* What the exercise asks *
Start with the line that contains "Generate a Blender" and end with the line that contains "CAM = (121.75281, 61.17338, 313.84470)"; retype those lines and the ones between them exactly, without any pictures.

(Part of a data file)

>> begin

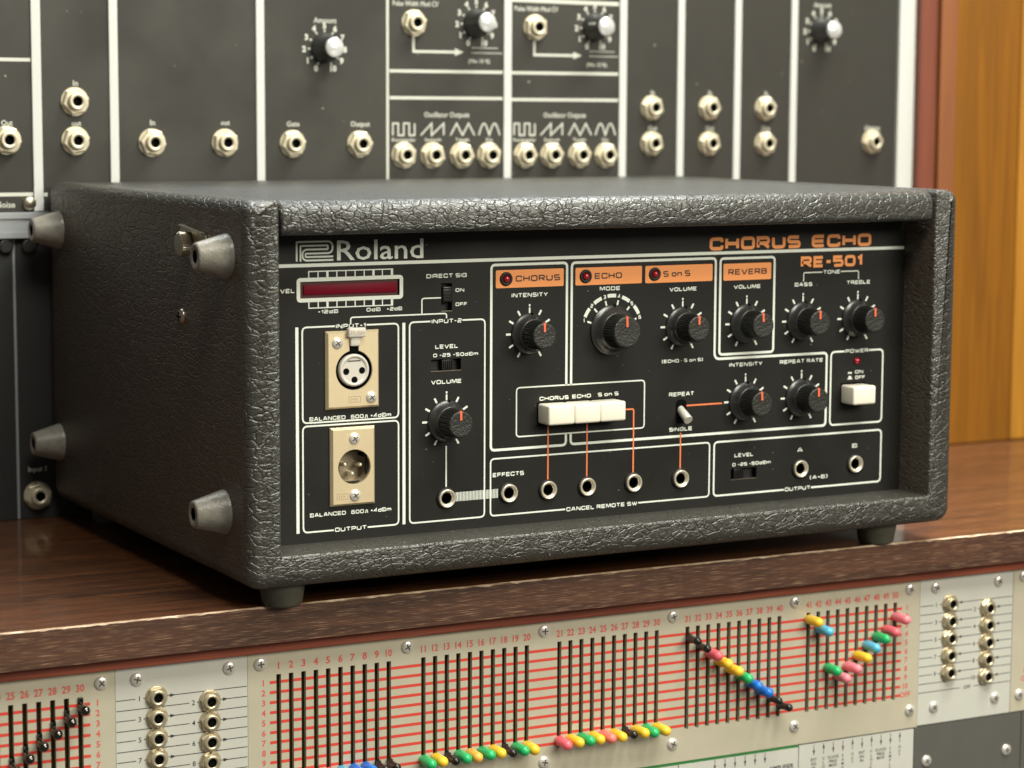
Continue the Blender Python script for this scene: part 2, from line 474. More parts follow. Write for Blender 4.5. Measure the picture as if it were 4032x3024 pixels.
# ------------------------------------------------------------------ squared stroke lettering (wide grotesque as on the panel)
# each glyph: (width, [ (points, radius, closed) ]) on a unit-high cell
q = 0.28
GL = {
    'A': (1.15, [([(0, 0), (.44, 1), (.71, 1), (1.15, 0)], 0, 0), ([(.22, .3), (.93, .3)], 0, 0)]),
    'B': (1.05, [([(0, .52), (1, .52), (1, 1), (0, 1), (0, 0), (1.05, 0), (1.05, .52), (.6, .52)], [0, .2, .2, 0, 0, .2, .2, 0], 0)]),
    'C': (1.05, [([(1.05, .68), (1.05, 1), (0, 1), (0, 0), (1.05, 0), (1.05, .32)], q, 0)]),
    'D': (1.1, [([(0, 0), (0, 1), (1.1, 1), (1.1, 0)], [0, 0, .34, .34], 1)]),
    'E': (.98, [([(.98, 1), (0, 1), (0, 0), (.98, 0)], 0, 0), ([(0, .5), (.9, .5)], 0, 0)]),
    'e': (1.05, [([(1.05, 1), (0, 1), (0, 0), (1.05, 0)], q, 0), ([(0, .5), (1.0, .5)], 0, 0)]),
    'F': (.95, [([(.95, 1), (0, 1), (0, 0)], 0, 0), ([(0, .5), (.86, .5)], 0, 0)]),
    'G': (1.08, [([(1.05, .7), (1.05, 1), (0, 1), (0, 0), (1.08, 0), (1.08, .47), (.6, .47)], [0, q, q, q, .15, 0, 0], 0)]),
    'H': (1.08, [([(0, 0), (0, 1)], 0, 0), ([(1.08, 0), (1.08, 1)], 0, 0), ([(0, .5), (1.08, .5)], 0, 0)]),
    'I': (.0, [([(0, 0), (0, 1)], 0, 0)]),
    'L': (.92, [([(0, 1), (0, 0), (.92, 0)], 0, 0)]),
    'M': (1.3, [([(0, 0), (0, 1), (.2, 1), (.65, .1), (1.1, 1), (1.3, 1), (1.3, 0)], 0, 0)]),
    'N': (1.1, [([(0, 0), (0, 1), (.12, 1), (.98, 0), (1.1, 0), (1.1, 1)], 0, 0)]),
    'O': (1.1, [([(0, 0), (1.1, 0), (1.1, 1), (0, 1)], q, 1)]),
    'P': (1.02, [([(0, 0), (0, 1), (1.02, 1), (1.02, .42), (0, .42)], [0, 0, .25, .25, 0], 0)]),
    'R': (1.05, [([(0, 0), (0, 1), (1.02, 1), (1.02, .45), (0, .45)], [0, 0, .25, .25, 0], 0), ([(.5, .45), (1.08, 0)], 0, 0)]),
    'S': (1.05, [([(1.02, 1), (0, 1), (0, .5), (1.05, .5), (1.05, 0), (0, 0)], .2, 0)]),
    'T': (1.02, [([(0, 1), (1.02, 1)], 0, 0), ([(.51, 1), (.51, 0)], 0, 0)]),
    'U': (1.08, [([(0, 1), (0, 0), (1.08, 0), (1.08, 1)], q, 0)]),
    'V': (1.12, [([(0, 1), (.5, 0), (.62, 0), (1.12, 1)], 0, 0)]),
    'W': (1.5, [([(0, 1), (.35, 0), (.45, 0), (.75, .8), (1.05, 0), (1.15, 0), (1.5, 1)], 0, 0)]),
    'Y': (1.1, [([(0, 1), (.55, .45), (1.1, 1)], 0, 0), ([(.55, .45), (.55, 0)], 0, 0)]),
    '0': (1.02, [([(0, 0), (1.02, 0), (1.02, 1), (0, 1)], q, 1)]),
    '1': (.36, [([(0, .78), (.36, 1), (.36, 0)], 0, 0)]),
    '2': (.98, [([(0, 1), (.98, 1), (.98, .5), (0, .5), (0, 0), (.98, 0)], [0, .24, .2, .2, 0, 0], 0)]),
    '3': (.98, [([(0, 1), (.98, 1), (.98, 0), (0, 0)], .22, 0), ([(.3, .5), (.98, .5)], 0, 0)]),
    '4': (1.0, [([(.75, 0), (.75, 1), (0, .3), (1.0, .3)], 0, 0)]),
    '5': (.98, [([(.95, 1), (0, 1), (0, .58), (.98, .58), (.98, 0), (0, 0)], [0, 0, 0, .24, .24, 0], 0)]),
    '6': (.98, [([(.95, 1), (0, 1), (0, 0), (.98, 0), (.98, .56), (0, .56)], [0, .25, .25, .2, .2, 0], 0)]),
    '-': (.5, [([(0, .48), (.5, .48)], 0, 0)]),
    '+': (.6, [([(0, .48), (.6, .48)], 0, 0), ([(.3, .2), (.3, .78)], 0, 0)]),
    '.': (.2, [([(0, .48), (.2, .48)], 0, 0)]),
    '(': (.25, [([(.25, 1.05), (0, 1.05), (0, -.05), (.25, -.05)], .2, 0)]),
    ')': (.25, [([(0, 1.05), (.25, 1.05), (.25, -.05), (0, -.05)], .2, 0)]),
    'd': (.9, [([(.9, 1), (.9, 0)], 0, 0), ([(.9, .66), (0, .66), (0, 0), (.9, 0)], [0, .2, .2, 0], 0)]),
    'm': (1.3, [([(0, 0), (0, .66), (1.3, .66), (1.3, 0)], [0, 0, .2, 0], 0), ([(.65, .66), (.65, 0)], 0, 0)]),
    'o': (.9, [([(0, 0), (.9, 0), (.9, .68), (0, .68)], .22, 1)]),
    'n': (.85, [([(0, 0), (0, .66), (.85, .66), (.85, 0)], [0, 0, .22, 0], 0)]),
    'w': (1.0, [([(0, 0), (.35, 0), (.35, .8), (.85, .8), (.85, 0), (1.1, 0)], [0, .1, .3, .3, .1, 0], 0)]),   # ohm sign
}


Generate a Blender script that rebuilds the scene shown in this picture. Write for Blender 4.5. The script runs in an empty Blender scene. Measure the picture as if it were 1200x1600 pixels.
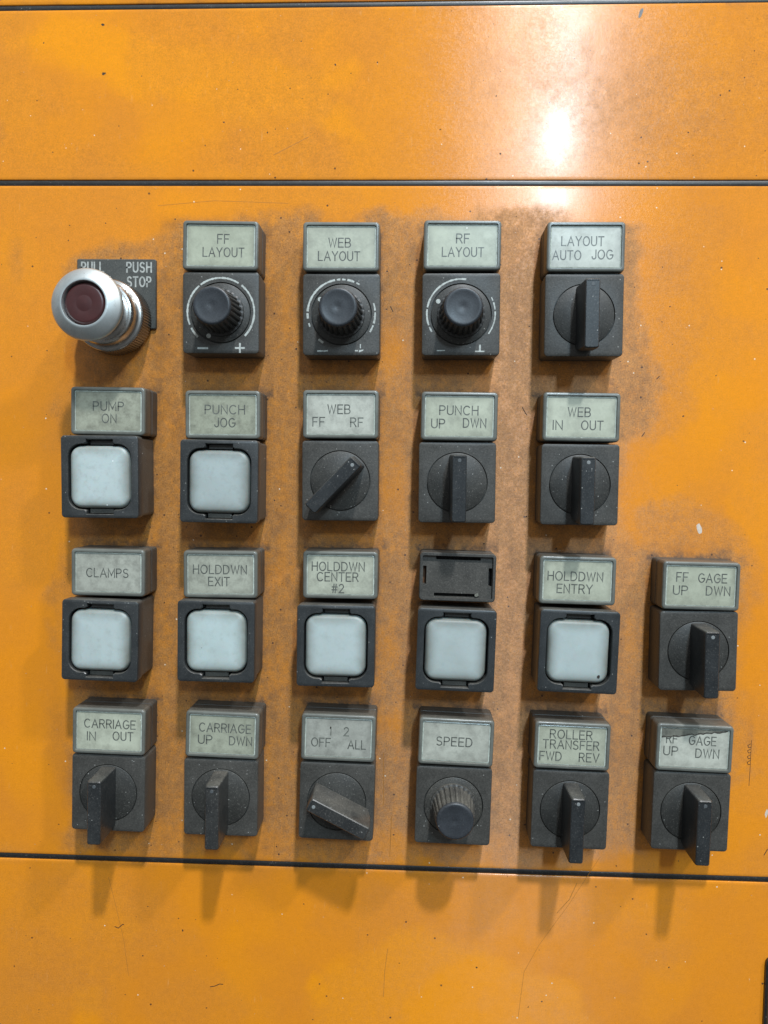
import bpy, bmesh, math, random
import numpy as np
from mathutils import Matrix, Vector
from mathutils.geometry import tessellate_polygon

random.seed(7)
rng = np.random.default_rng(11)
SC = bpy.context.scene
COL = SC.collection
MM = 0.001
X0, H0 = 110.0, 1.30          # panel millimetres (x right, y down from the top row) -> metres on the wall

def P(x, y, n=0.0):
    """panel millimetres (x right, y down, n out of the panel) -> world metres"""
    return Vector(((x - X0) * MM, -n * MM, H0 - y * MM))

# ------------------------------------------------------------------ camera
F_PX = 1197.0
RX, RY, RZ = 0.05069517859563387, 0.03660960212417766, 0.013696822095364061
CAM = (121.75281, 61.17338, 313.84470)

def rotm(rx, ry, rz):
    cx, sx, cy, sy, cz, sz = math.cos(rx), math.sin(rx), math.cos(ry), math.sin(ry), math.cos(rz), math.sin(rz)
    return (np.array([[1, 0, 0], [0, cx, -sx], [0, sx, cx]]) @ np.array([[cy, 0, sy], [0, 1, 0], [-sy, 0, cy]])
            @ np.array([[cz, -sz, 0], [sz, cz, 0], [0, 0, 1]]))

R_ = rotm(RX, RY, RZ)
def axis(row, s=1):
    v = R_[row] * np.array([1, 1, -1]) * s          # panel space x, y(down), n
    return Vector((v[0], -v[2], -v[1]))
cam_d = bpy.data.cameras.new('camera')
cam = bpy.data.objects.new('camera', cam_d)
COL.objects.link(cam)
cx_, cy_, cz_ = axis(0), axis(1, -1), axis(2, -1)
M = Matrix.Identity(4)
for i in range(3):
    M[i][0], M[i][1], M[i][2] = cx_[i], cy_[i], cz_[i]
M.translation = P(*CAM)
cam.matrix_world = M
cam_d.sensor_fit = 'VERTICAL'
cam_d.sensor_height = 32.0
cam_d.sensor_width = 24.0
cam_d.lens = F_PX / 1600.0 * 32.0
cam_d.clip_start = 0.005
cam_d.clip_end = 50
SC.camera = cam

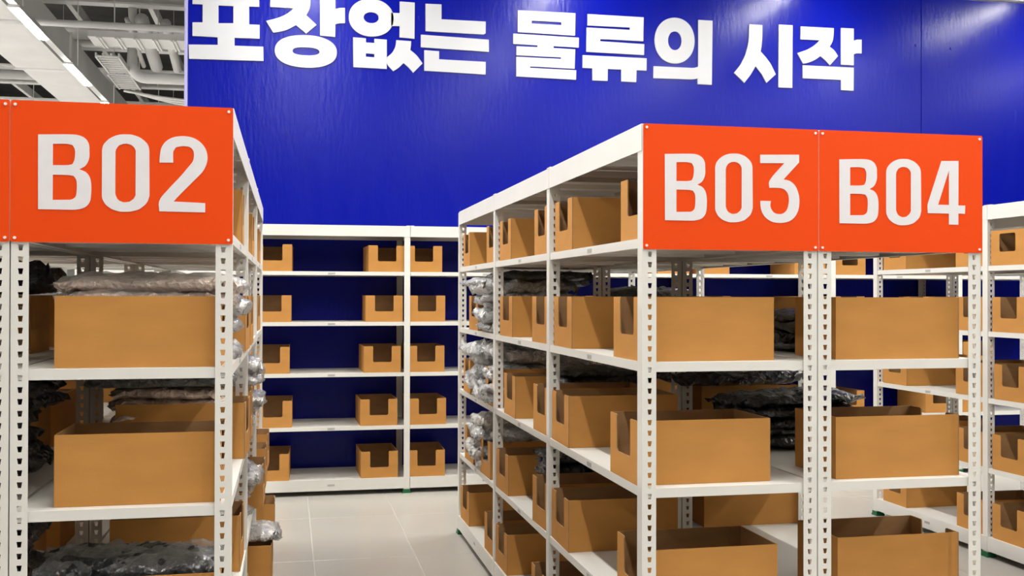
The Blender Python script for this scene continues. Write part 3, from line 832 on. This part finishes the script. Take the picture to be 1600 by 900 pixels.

>> end

* Answer below *
Generate a Blender script that rebuilds the scene shown in this picture. Write for Blender 4.5. The script runs in an empty Blender scene. Measure the picture as if it were 1200x1600 pixels.
import bpy, bmesh, math, random
import numpy as np
from mathutils import Matrix, Vector
from mathutils.geometry import tessellate_polygon

random.seed(7)
rng = np.random.default_rng(11)
SC = bpy.context.scene
COL = SC.collection
MM = 0.001
X0, H0 = 110.0, 1.30          # panel millimetres (x right, y down from the top row) -> metres on the wall

def P(x, y, n=0.0):
    """panel millimetres (x right, y down, n out of the panel) -> world metres"""
    return Vector(((x - X0) * MM, -n * MM, H0 - y * MM))

# ------------------------------------------------------------------ camera
F_PX = 1197.0
RX, RY, RZ = 0.05069517859563387, 0.03660960212417766, 0.013696822095364061
CAM = (121.75281, 61.17338, 313.84470)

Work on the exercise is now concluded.